Es un hombre elegante y asegura que nunca se cansa de estar arreglado. Son casi las nueve de la noche y su pantalón de vestir, camisa y corbata no lo contradicen. Luce muy similar al día en que pronunció su “Nunca más” en el alegato final del gran juicio de 1985. Salvo una pequeña diferencia; hoy su pelo ya no es negro.
Durante aquel tiempo él mantenía su vida normal, dentro de los límites posibles, seguía yendo al Petit Colón a tomar café pero no tenía tiempo para parar a descansar en su casa. Los recuerdos que tiene, confiesa, son de sus empleados. Fueron meses de mucho trabajo y dice que no tenía protección porque “como decía Balbín, no confiaba ni siquiera en la custodia”. Con sus hijos, en cambio, procedía diferente. Ellos, por ejemplo, sí iban a la escuela en autos de la policía. “Tenía que cuidarme en eso, aunque nunca pasó nada raro”.

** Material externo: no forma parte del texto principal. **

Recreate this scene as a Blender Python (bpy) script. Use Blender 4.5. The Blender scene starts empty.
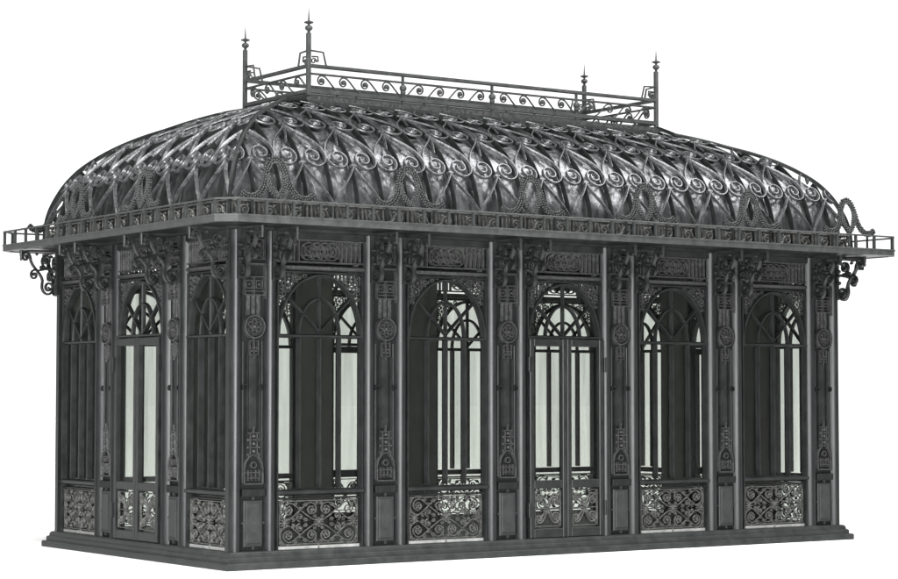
import bpy, math, random
from mathutils import Vector
random.seed(7)
PI = math.pi
C = bpy.context.scene.collection

# ------------------------------------------------------------------ dimensions (metres)
PITCH, PW = 1.46677, 0.5012            # bay pitch and pier width
L, W = 7.8351, 3.9735                  # length and depth of the pavilion
OX, OY, CH = 0.4209, 0.5789, 0.1565    # eaves overhang, corner chamfer
WF = PITCH - PW                        # window width on the long sides
WS = 0.872                             # window width on the short sides
WD = 1.000                             # door bay on the short sides
RX, RY = 1.60, 1.32                    # inset of the roof platform

# ------------------------------------------------------------------ materials
def new_mat(name):
    m = bpy.data.materials.new(name); m.use_nodes = True
    nt = m.node_tree; nt.nodes.clear()
    out = nt.nodes.new('ShaderNodeOutputMaterial')
    return m, nt, out

def metal(name, c0, c1, rough0, rough1, metallic, scale=9.0, bump=0.15, bscale=60.0, spec=0.5, streak=False, bdist=0.01):
    m, nt, out = new_mat(name)
    b = nt.nodes.new('ShaderNodeBsdfPrincipled')
    tc = nt.nodes.new('ShaderNodeTexCoord')
    mp = nt.nodes.new('ShaderNodeMapping')
    if streak: mp.inputs['Scale'].default_value = (1.0, 1.0, 0.35)
    n = nt.nodes.new('ShaderNodeTexNoise'); n.inputs['Scale'].default_value = scale; n.inputs['Detail'].default_value = 8; n.inputs['Roughness'].default_value = 0.65
    cr = nt.nodes.new('ShaderNodeValToRGB')
    cr.color_ramp.elements[0].position = 0.35; cr.color_ramp.elements[0].color = (*c0, 1)
    cr.color_ramp.elements[1].position = 0.68; cr.color_ramp.elements[1].color = (*c1, 1)
    mr = nt.nodes.new('ShaderNodeMapRange'); mr.inputs[1].default_value = 0.3; mr.inputs[2].default_value = 0.7
    mr.inputs[3].default_value = rough0; mr.inputs[4].default_value = rough1
    n2 = nt.nodes.new('ShaderNodeTexNoise'); n2.inputs['Scale'].default_value = bscale; n2.inputs['Detail'].default_value = 5
    bp = nt.nodes.new('ShaderNodeBump'); bp.inputs['Strength'].default_value = bump; bp.inputs['Distance'].default_value = bdist
    lk = nt.links.new
    lk(tc.outputs['Object'], mp.inputs[0]); lk(mp.outputs[0], n.inputs['Vector']); lk(mp.outputs[0], n2.inputs['Vector'])
    lk(n.outputs['Fac'], cr.inputs[0]); lk(cr.outputs[0], b.inputs['Base Color'])
    lk(n.outputs['Fac'], mr.inputs[0]); lk(mr.outputs[0], b.inputs['Roughness'])
    lk(n2.outputs['Fac'], bp.inputs['Height']); lk(bp.outputs[0], b.inputs['Normal'])
    b.inputs['Metallic'].default_value = metallic
    b.inputs['Specular IOR Level'].default_value = spec
    lk(b.outputs[0], out.inputs[0])
    return m

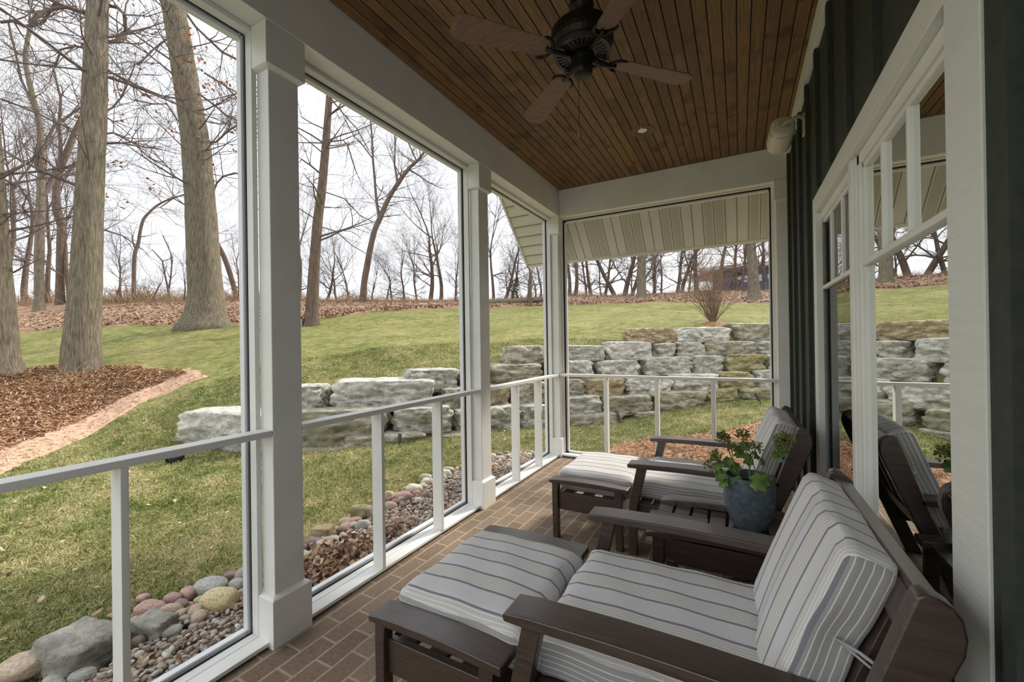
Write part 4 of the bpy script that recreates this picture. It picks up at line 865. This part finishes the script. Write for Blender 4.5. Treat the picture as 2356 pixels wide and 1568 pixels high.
for i, (u, v, w, h, c) in enumerate(COBS):
    p = hit(u, v+h*.25); dep = (p-CPOS).dot(CF); W_ = w/FPX*dep; H_ = h/FPX*dep*(.78 if w > 80 else .98)
    if (u, v) in ((183, 1508), (355, 1454), (828, 1189), (744, 1239)): me = rock_mesh('cobble', 1, .8, .75, 300+i, {'grey': rock_grey, 'yellow': rock_olive, 'tan': rock_tan}[c], rough=.10, sub=4, flat=False)
    else: me = cobble_mesh(i % 7, c)
    o = bpy.data.objects.new('cobble', me); C.objects.link(o); o.scale = (W_*1.10, max(W_*.85, H_), H_*1.25); o.rotation_euler = (0, random.uniform(-.15, .15), -_y*0+math.radians(20)+random.uniform(-.25, .25))
    o.location = (p.x, p.y, p.z+H_*.36+.022)
    bay = [b[2] for b in bays if b[0] <= u < b[1]][0]
    lab = CSPEC.get((u, v))
    if lab: tag(o, lab, 'stone', 'cobbles along the gravel border')
    else: CB.append((bay, c, u, o))
# small filler cobbles in the border
rr = random.Random(5)
for i in range(70):
    y_ = rr.uniform(.55, 4.45); xe = np.interp(y_, [.5, .75, 1.4, 1.95, 2.47, 3.2, 3.9, 4.5], [-2.42, -2.43, -2.46, -2.52, -2.56, -2.58, -2.56, -2.32]); x_ = xe + rr.uniform(-.09, .03); c = rr.choice(['mauve', 'brown', 'grey', 'pink', 'tan', 'olive']); s = rr.uniform(.045, .085)
    o = bpy.data.objects.new('cobble', cobble_mesh(rr.randrange(7), c)); C.objects.link(o); o.scale = (s*1.2, s, s*.8); o.rotation_euler = (0, 0, rr.uniform(0, 6)); o.location = (x_, y_, g1(x_, y_)+.055)
    bay = 'near bay' if y_ < 1.16 else 'middle bay' if y_ < 2.83 else 'far bay'
    q = Vector((x_, y_, -.08))-CPOS; CB.append((bay, c, 1178+FPX*q.dot(CR)/q.dot(CF), o))
for bay in ('near bay', 'middle bay', 'far bay'):
    for c in COB:
        for k, (_, _, _, o) in enumerate(sorted([q for q in CB if q[0] == bay and q[1] == c], key=lambda q: q[2])):
            tag(o, f'small rounded {c} cobble, {ORD[k]} {c} one from the left outside the {bay}', 'stone', f'cobbles of the {bay}')
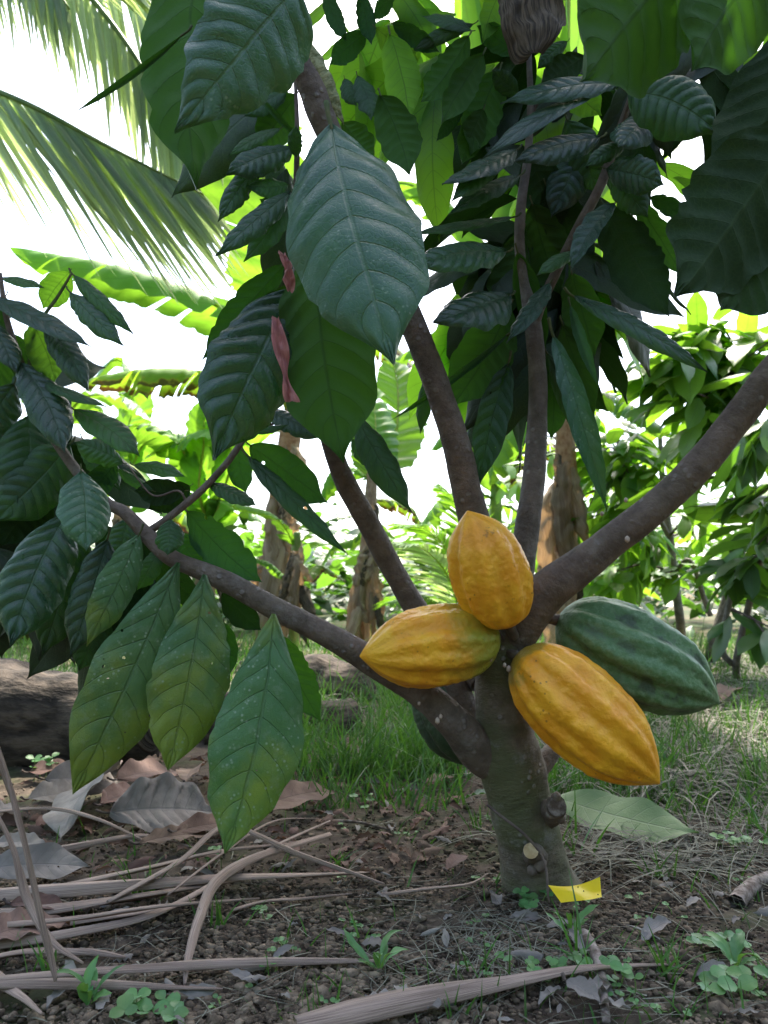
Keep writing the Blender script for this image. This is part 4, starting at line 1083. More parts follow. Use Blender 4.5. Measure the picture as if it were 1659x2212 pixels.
bg_tree('cacao tree at right with a pale lichened trunk and lower shaded leaves', (1472, 1390), [[(1470, 1350, 4.6, 20), (1458, 1260, 4.6, 18), (1446, 1160, 4.6, 18), (1432, 1050, 4.6, 14), (1425, 930, 4.6, 10)], [(1455, 1240, 4.6, 10), (1490, 1210, 4.5, 10), (1520, 1290, 4.5, 12), (1535, 1330, 4.5, 12)], [(1446, 1160, 4.6, 12), (1400, 1080, 4.5, 10), (1340, 1000, 4.4, 8)]],
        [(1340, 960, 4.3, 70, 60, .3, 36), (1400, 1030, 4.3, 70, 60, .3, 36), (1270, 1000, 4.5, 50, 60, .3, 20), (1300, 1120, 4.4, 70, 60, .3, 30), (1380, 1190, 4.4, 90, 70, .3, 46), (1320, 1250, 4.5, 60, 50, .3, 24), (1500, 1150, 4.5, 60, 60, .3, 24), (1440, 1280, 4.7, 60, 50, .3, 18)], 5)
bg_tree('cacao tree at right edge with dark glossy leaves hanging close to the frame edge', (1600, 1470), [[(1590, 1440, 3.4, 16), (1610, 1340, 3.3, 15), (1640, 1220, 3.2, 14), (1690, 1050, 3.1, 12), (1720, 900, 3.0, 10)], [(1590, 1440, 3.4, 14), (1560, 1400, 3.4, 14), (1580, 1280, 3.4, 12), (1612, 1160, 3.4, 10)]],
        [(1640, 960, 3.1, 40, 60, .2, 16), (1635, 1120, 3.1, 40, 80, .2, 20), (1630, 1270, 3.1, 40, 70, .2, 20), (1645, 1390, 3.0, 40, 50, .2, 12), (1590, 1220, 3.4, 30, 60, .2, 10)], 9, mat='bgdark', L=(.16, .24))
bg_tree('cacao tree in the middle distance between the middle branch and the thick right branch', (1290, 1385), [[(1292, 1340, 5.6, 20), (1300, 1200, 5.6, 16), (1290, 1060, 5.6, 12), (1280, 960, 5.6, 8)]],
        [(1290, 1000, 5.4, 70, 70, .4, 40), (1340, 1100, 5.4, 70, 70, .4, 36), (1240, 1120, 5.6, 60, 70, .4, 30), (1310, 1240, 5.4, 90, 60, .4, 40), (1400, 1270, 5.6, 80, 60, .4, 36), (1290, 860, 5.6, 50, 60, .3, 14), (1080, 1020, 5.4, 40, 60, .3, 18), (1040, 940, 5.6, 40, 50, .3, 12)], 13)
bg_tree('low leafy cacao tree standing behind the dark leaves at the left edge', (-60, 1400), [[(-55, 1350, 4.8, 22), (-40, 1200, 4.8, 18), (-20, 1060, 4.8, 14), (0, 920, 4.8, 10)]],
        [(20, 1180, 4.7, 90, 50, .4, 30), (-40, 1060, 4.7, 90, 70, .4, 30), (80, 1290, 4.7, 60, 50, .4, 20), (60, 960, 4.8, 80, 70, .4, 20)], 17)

# ------------------------------------------------------------------ far undergrowth and wood, plus unseen shade clumps
rg = random.Random(11)
mb = MB()
for k in range(135):
    a = rg.uniform(-50, 50); d = rg.uniform(6.8, 15)
    cx, cy = d * math.sin(R(a)), d * math.cos(R(a))
    if abs(a) < 3 and d < 7.5: continue
    hh = rg.uniform(.7, 1.3) * (1 + (d - 7) * .07) * (1.0 if a < 6 else 1.35); rr = rg.uniform(.6, 1.3)
    z0 = gh(cx, cy)
    for q in range(80):
        th = rg.uniform(0, 6.28); rad = rr * math.sqrt(rg.random()); zz = hh * rg.random() ** .8 * (1 - .55 * (rad / rr) ** 2)
        p = Vector((cx + rad * math.cos(th), cy + rad * math.sin(th), z0 + zz + .08))
        l = rg.uniform(.14, .34)
        rleaf(mb, p, Vector((math.cos(th) + rg.gauss(0, .5), math.sin(th) + rg.gauss(0, .5), rg.uniform(-.7, .5))), l, l * rg.uniform(.3, .55), rg.randint(0, 99999), rg.randint(0, 1), 5, 2, corr=.0)
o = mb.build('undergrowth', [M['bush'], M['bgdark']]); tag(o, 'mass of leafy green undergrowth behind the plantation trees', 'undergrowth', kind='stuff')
mb = MB()
for k in range(70):
    a = -75 + 150 * (k + rg.random()) / 70; d = rg.uniform(24, 40)
    cx, cy = d * math.sin(R(a)), d * math.cos(R(a)); rr = rg.uniform(1.5, 2.6); hh = rg.uniform(1.4, 2.6)
    for q in range(60):
        v3 = Vector((rg.gauss(0, 1), rg.gauss(0, 1), rg.gauss(0, 1))).normalized() * rg.random() ** .4
        p = Vector((cx + v3.x * rr, cy + v3.y * rr, gh(cx, cy) + hh * .55 + v3.z * hh * .6))
        l = rg.uniform(.5, .9)
        rleaf(mb, p, Vector((v3.x, v3.y, rg.uniform(-.6, .4))) + Vector((.01, .02, 0)), l, l * .5, rg.randint(0, 99999), rg.randint(0, 1), 4, 2, corr=0.)
for k in range(150):  # unseen clumps beside and behind the camera, put in to cut frontal skylight
    a = rg.uniform(62, 298); d = rg.uniform(4.0, 7.5)
    cx, cy = d * math.sin(R(a)), d * math.cos(R(a)); rr = rg.uniform(.6, 1.0); hh = rg.uniform(.6, 3.6)
    for q in range(46):
        v3 = Vector((rg.gauss(0, 1), rg.gauss(0, 1), rg.gauss(0, 1))).normalized() * rg.random() ** .4
        p = Vector((cx + v3.x * rr, cy + v3.y * rr, hh + v3.z * .7))
        l = rg.uniform(.3, .5)
        rleaf(mb, p, Vector((v3.x, v3.y, rg.uniform(-.9, .2))) + Vector((.01, .02, 0)), l, l * .42, rg.randint(0, 99999), 1, 4, 2, corr=0.)
o = mb.build('wood_and_shade_clumps', [M['bush'], M['bgdark']]); tag(o, 'distant low green wood closing the horizon, plus unseen leaf clumps added around the camera for shade', 'wood', kind='stuff')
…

Revela que jamás fue un líder, “era muy inseguro”, y me recuerda que abandonó el colegio cuando estaba en segundo año. Tiempo después lo retomó, seguramente por orgullo, porque una amiga le dijo que era mejor intentarlo y no ser un parásito.
Nuestra charla inevitablemente se desvía hacia la política, su admiración por Alfonsín y su enfrentamiento con el presidente Néstor Kirchner, después de que éste lo acusará de haber sido fiscal de la dictadura. “Yo estaba en el Poder Judicial desde el año ’62. A mí no me nombraron los militares, y además me sacaron del fuero Federal porque molestaba”, aclara.
Strassera no tiene inconvenientes en cocinar o lavar los platos, pero limpiar la casa, eso sí que no. Es más, ya ha puesto a calentar el agua, presumo que para cocinar pasta, porque Marisa no ha regresado de la reunión de consorcio y hoy le toca oficiar a él de chef.
Se define como un tipo “gorilón” y reaccionario, admite que es llorón y parece un tipo familiero, un padre cariñoso. Extraña a su hija, se nota. Cuenta, contento, que la ha visitado hace unos meses pero cambia abruptamente de estado de ánimo cuando recuerda que hace poco estuvo enferma.
Algo nos interrumpe, se escucha un ruido de llaves, seguido de pasos. Es Marisa que regresó para salvarlo de la cocina. Se asoma, apenas, a la oficina y susurra un amable “ya estoy de vuelta”.
Después de un tiempo considerable como para que la presunta pasta esté cocida siento que ha llegado la hora de irme. No sin antes hacer una escala previa en el pasillo donde puedo admirar su adorada colección. Me despido y al fin vuelvo a ver al paragüero repleto de la entrada. Sonrió, no puedo evitar preguntar por qué tiene tantos si sólo vive con su esposa. “Siempre me olvido de salir con el paraguas y cada vez que llueve compro uno. Me sale más barato que mandar el traje a la tintorería”, confiesa el olvidadizo Strassera.